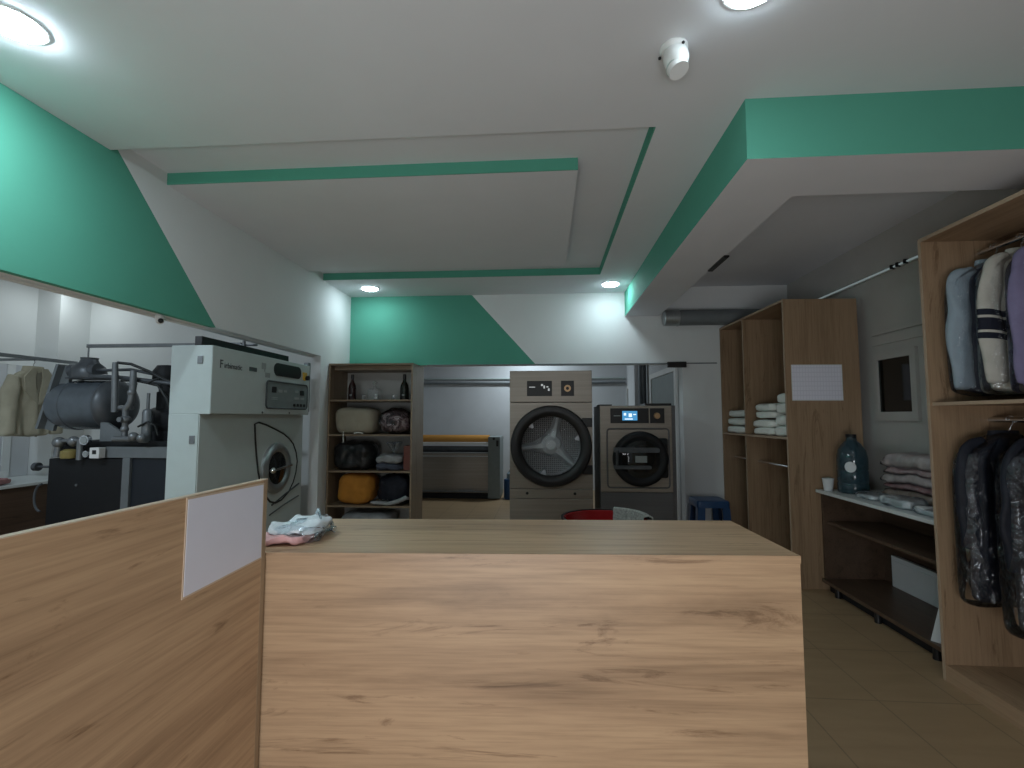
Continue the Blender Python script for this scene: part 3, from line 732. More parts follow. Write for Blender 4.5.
dr = O('door', MB().lathe([(.14, -2.352), (.165, -2.335), (.195, -2.336), (.215, -2.350), (.219, -2.3725), (.14, -2.3725)], (0, pcy, pcz), 'X', 56), 'galv', t, True, label='round grey metal porthole ring')
O('door_glass', MB().lathe([(.0001, -2.330), (.08, -2.335), (.142, -2.352), (.142, -2.368), (.0001, -2.368)], (0, pcy, pcz), 'X', 40), 'darkglass', dr, True)
O('door_handle', MB().cyl((-2.325, 3.985, .945), (-2.318, 4.258, .965), .010).sphere((-2.33, 3.975, .944), .028).cyl((-2.372, 3.975, .944), (-2.33, 3.975, .944), .014), 'chrome', dr, True)
O('kick_seam', MB().tube([(-2.374, 4.05, .64), (-2.374, 4.25, .70), (-2.374, 4.50, .765)], .008, 8).tube([(-2.374, 4.02, .56), (-2.374, 4.25, .61), (-2.374, 4.50, .65)], .006, 8), 'ink', t, True)
O('top_rail', MB().box(-2.535, 3.27, 1.8975, -2.48, 4.44, 1.985, .004), 'black', t, label='long black rail on top')
O('vent_pipe', MB().cyl((-2.50, 3.78, 1.985), (-2.50, 3.78, 2.03), .012).cyl((-2.62, 3.79, 1.998), (-2.40, 3.80, 1.998), .010), 'pipe', t, True)
O('corner_post', MB().box(-2.37, 4.52, 1.45, -2.32, 4.56, 1.93, .003), 'pipe', t)

# ---------------------------------------------------------------- tank unit at the back of the machine
t = thing('solvent_tank_unit', 'dark grey pressure tank with pumps and pipes on black cabinets', 'machine', (-3.65, 3.9, 0))
TY, TZ = 3.95, 1.505
O('tank', MB().lathe([(.0001, -4.27), (.13, -4.27), (.190, -4.24), (.213, -4.18), (.213, -4.12), (.219, -4.115), (.219, -4.09), (.213, -4.085), (.213, -3.77), (.0001, -3.77)], (0, TY, TZ), 'X', 48), 'tank', t, True)
O('end_cap', MB().lathe([(.219, -3.785), (.222, -3.77), (.214, -3.75), (.195, -3.715), (.145, -3.685), (.06, -3.67), (.0001, -3.668)], (0, TY, TZ), 'X', 48), 'tankdark', t, True, label='domed end cap')
O('tilted_plate', MB().rings([[(-4.315, y, 1.30), (-4.225, y, 1.28), (-4.07, y, 1.845), (-4.16, y, 1.85)] for y in (3.84, 3.87)]).rings([[(-4.325, y, 1.30), (-4.300, y, 1.30), (-4.145, y, 1.85), (-4.17, y, 1.85)] for y in (3.78, 3.87)]), 'frame', t)
pm = O('pump', MB().lathe([(.0001, 1.735), (.125, 1.735), (.13, 1.75), (.125, 1.80), (.115, 1.835), (.07, 1.875), (.06, 1.90), (.065, 1.915), (.0001, 1.922)], (-3.985, 3.9, 0), seg=32).cyl((-4.10, 3.86, 1.80), (-3.86, 3.86, 1.80), .06).box(-4.10, 3.80, 1.725, -3.80, 4.0, 1.742, .004), 'tankdark', t, True)
O('hanger_rod', MB().cyl((-4.0, 3.9, 1.92), (-4.0, 3.9, 2.02), .006).box(-4.01, 3.885, 2.005, -2.601, 3.915, 2.035, .003), 'pipe', pm)
def pipe(pts, r, mat='pipe', name='pipe'):
    return O(name, MB().tube(pts, r, 12), mat, t, True)
pipe([(-3.553, 3.7, 1.85), (-3.545, 3.7, 1.70), (-3.535, 3.7, 1.44)], [.020, .024, .024])
pipe([(-3.39, 3.7, 1.78), (-3.385, 3.7, 1.65), (-3.40, 3.7, 1.52), (-3.44, 3.7, 1.46)], [.022, .026, .024, .022])
pipe([(-3.55, 3.72, 1.475), (-3.40, 3.72, 1.475)], .020)
pipe([(-3.46, 3.72, 1.48), (-3.455, 3.72, 1.36), (-3.455, 3.72, 1.20)], .022)
pipe([(-3.86, 3.80, 1.745), (-3.6, 3.76, 1.735), (-3.3, 3.76, 1.70), (-2.98, 3.8, 1.66)], .018, 'tankdark')
pipe([(-3.86, 3.85, 1.80), (-3.5, 3.8, 1.80), (-3.30, 3.8, 1.76)], .013, 'tankdark')
vv = O('valve', MB().sphere((-3.456, 3.72, 1.38), .042, (1, 1, .8)).sphere((-3.457, 3.72, 1.30), .030).cyl((-3.456, 3.66, 1.38), (-3.456, 3.72, 1.38), .02).cyl((-3.52, 3.69, 1.222), (-3.37, 3.69, 1.222), .022).sphere((-3.35, 3.69, 1.24), .038), 'pipe', t, True)
O('valve', MB().sphere((-3.393, 3.70, 1.60), .032).cyl((-3.393, 3.70, 1.66), (-3.393, 3.70, 1.68), .034), 'pipe', t, True)
O('valve', MB().cyl((-3.30, 3.7, 1.22), (-3.24, 3.7, 1.22), .03).sphere((-3.27, 3.68, 1.23), .034), 'pipe', t, True)
pipe([(-3.55, 3.72, 1.85), (-3.45, 3.74, 1.84), (-3.32, 3.78, 1.78), (-3.22, 3.8, 1.72), (-3.12, 3.82, 1.68), (-3.06, 3.84, 1.74)], .012, 'rubber', 'hose')
pipe([(-3.30, 3.76, 1.68), (-3.2, 3.74, 1.66), (-3.12, 3.74, 1.55), (-3.08, 3.76, 1.42)], .012, 'rubber', 'hose')
pipe([(-3.36, 3.74, 1.32), (-3.28, 3.74, 1.36), (-3.22, 3.75, 1.33), (-3.20, 3.76, 1.25)], .008, 'rubber', 'hose')
pipe([(-3.52, 3.73, 1.70), (-3.40, 3.73, 1.70), (-3.30, 3.74, 1.68), (-3.22, 3.76, 1.72)], .009, 'rubber', 'hose')
O('filter_cylinder', MB().lathe([(.0001, 1.20), (.035, 1.20), (.038, 1.22), (.038, 1.44), (.03, 1.46), (.012, 1.47), (.012, 1.60), (.0001, 1.60)], (-3.325, 3.79, 0), seg=24), 'pipe', t, True)
mo = O('motor', MB().lathe([(.0001, 1.70), (.10, 1.70), (.11, 1.73), (.11, 1.80), (.08, 1.85), (.0001, 1.86)], (-3.34, 4.0, 0), seg=28).cyl((-3.34, 4.0, 1.56), (-3.34, 4.0, 1.70), .06), 'blackmatt', t, True)
O('motor', MB().lathe([(.0001, -3.46), (.11, -3.46), (.125, -3.43), (.125, -3.0), (.0001, -3.0)], (0, 4.0, 1.36), 'X', 28).box(-3.42, 3.9, 1.15, -3.05, 4.1, 1.28), 'blackmatt', t, True)
O('motor_stand', MB().box(-3.38, 3.93, 1.44, -3.0, 4.12, 1.62, .01), 'blackmatt', t)
O('gusset', MB().prism([(-3.75, 1.355), (-3.70, 1.355), (-3.46, 1.215), (-3.46, 1.195), (-3.75, 1.195)], 'Y', 3.80, 3.825), 'frame', t)
for gx, gz, gr in ((-3.755, 1.212, .040), (-3.735, 1.10, .026)):
    g = O('gauge', MB().cyl((gx, 3.665, gz), (gx, 3.70, gz), gr, seg=24), 'chrome', t, True)
    O('gauge_face', MB().cyl((gx, 3.662, gz), (gx, 3.6649, gz), gr * .75, seg=24), 'ink_light', g)
O('fitting', MB().sphere((-4.03, 3.72, 1.19), .045).sphere((-3.90, 3.72, 1.20), .042).cyl((-4.04, 3.72, 1.07), (-4.03, 3.72, 1.19), .024).cyl((-3.82, 3.70, 1.05), (-3.82, 3.70, 1.22), .022).cyl((-4.03, 3.72, 1.20), (-3.82, 3.70, 1.21), .016), 'pipe', t, True)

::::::

- _What the exercise asks_:
Write out each line of the listing above, exactly, from its first line to the line holding "1.93, .003), 'pipe', t)", inclusive. Skip the pictures.

- _Response to this task_:
Continue the Blender Python script for this scene: part 3, from line 732. More parts follow. Write for Blender 4.5.
dr = O('door', MB().lathe([(.14, -2.352), (.165, -2.335), (.195, -2.336), (.215, -2.350), (.219, -2.3725), (.14, -2.3725)], (0, pcy, pcz), 'X', 56), 'galv', t, True, label='round grey metal porthole ring')
O('door_glass', MB().lathe([(.0001, -2.330), (.08, -2.335), (.142, -2.352), (.142, -2.368), (.0001, -2.368)], (0, pcy, pcz), 'X', 40), 'darkglass', dr, True)
O('door_handle', MB().cyl((-2.325, 3.985, .945), (-2.318, 4.258, .965), .010).sphere((-2.33, 3.975, .944), .028).cyl((-2.372, 3.975, .944), (-2.33, 3.975, .944), .014), 'chrome', dr, True)
O('kick_seam', MB().tube([(-2.374, 4.05, .64), (-2.374, 4.25, .70), (-2.374, 4.50, .765)], .008, 8).tube([(-2.374, 4.02, .56), (-2.374, 4.25, .61), (-2.374, 4.50, .65)], .006, 8), 'ink', t, True)
O('top_rail', MB().box(-2.535, 3.27, 1.8975, -2.48, 4.44, 1.985, .004), 'black', t, label='long black rail on top')
O('vent_pipe', MB().cyl((-2.50, 3.78, 1.985), (-2.50, 3.78, 2.03), .012).cyl((-2.62, 3.79, 1.998), (-2.40, 3.80, 1.998), .010), 'pipe', t, True)
O('corner_post', MB().box(-2.37, 4.52, 1.45, -2.32, 4.56, 1.93, .003), 'pipe', t)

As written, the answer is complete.